Freeman Cebu Lifestyle

Sinulog through time

POR VIDA - Archie Modequillo - The Freeman

As societies evolve, their ways also change. Old, customary practices fade away, while new lifestyles emerge. Yet some societal traits hold on, amid the changes that come with the onslaught of modernity.

The Cebuanos of the pre-colonial times were pagans, like all primitive peoples. They hallowed the heavens, the tides, rivers, trees, cliffs. They worshipped anything they thought wielded some supernatural powers over them and their life conditions.

The natives performed rituals, slaughtered animals and presented farm crops as offerings to their gods. Many of them wore pieces of shell, wood, bone, beast tooth or stone as amulets, to ward off sickness and evil spirits and to give them special abilities.

But upon the introduction of a new religion by the Spanish colonizers, in the 16th century, the pagan practices of the Cebuano natives changed.

Magellan came to Cebu in 1521, bringing with him the promise of eternal life through Christianity. Many villagers believed and welcomed the introduced faith. The village chief, named Humabon, and his queen, Humamay, were converted, together with some 800 of their subjects.

On the occasion of the natives’ formal acceptance of the Christian religion, Magellan reportedly gave the image of the Santo Niño to Humamay as a baptismal present. A few days after, Magellan was killed by Lapulapu, a tribal chieftain not friendly to Humabon, in a battle at neighboring Maktan Island.

For a while, the Santo Ni?o unified the faith of the Cebuano natives. The icon brought together their various concepts of God. While they used to worship many, different deities, they had come to trust in an Almighty God who had immense power over everyone and everything. But soon the local people slid back to paganism, adding the Santo Niño to their original line of idols to worship.

Miguel Lopez de Legazpi, who came to Cebu almost half a century after Magellan, reestablished the faith that his predecessor had earlier introduced. He taught his new wave of converts to worship God in a designated place meant for the purpose – the church. The rekindled Christianfaith, though, still did not completely erase the native people’s pagan ways. Some old practices carried over into the new religion.

The sinulog, for instance, found its way to the church where the image of the Santo Ni?o was kept. It was probably a political decision on the part of the Spaniards to eventually allow the practice of sinulog by local Catholics. It was a tactic to sway the rest of the natives to the new faith.

The sinulog is said to be a simulation of the sulog (water current) of the once abundant Pahina River, the one that snakes through the plains towards the city’s south. Owing to its enormous size, the river was revered by the pagan villagers inhabiting the surrounding areas. Hence, the mimicking of the movement of the river waters in their worship rites.
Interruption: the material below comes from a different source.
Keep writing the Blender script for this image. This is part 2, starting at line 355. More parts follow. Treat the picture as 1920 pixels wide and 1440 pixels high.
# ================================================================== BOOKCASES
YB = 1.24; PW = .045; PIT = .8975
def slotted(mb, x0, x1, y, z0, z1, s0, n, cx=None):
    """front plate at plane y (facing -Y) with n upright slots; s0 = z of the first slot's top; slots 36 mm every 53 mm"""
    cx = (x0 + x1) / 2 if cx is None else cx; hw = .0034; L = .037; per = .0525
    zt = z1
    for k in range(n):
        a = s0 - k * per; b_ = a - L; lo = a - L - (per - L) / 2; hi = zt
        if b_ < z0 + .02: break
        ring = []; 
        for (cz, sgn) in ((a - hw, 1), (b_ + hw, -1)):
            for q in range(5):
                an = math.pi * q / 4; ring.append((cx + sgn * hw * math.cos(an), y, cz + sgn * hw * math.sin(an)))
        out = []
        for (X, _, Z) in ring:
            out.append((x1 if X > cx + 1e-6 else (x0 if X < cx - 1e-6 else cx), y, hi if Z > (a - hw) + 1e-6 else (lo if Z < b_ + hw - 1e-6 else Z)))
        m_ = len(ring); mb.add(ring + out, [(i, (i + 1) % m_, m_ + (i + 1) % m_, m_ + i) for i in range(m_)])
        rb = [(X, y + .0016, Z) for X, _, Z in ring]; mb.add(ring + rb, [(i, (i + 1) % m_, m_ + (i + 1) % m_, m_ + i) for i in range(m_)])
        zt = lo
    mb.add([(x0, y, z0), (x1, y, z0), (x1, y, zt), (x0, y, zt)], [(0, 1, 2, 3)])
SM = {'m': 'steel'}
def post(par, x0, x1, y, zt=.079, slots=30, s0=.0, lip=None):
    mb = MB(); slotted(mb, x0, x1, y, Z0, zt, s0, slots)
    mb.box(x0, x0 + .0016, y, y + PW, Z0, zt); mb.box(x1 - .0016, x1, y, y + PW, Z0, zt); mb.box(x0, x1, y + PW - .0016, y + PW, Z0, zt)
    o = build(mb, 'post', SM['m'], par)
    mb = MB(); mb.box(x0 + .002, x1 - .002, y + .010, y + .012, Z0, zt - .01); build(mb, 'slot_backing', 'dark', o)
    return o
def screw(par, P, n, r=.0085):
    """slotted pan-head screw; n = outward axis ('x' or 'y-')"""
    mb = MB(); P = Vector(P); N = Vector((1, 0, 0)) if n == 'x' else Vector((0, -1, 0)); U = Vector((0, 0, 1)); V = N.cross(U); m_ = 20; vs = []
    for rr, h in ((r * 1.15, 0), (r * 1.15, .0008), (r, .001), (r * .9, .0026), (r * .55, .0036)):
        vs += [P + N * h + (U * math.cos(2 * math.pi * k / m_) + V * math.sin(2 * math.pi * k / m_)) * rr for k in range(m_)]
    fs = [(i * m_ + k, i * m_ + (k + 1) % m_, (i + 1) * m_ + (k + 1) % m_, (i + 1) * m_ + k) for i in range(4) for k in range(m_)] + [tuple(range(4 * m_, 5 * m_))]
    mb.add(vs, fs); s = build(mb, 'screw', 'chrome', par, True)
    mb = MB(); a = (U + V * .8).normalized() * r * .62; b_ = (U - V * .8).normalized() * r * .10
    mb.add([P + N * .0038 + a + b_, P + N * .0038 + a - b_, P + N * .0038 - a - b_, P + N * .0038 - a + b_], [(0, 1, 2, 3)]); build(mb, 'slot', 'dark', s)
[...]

The Pahina River is situated close to what is now San Nicolas district, for which reason it is likely that the ritual dance once flourished in the area. Moreover, San Nicolas was later on to be the center of resistance activities by the natives, who were concentrated in the district at the early part of the Spanish occupation.

It is possible that out of defiance and opposition to the new order, particularly to resist Christianization, the people of San Nicolas performed the sinulog in a highly ostentatious way, the ritual being their own and, therefore, a precious identity symbol. They could have used the ritual as a political statement.

There has emerged in recent times –  starting in the later part of the last century, in 1980 – a variation to the simple worship dance of the Cebuanos of old. The prayer ritual has encouraged a full-blown festival. The Cebu City government, upon the instigation of some enterprising minds hoping to put Cebu on the tourism map, took sinulog to the streets.

And, indeed, the Sinulog Festival has since become the biggest public celebration of its kind in the country. The lively dancing in the city streets, is in more ways a secular event than religious. To many participants, it is purely a release, both physical and emotional; a tonic of sorts. To many spectators, it is a spectacular entertainment, an entirely cultural affair, with no religious significance whatsoever.

And the value of Sinulog as a public festival is obvious. The yearly event does not fail to bring in a corresponding dynamism to the local economy. The fabulous production, the lure of big fun attract throngs of visitors to come, filling the city’s hotels and other business establishments to overflowing.

Today’s Sinulog parade takes the scale of a grand mardi gras, usually taking a whole day to cover kilometres of the parade route. Some parade contingents wear costumes and use performance paraphernalia that completely depart in look and character from the sinulog of old. The original free-wheeling sinulog steps have been modified into the “two steps forward, one step backward” footwork for the street dancing.

And yet the original sinulog still continues to be performed by candle vendors at the front yard of the Basilica del Santo Niño. Here, there are no elaborate costumes or uniformed choreography; each dancer invents his or her own dancing. The only thing common among them are the basic steps that have carried the dance through time.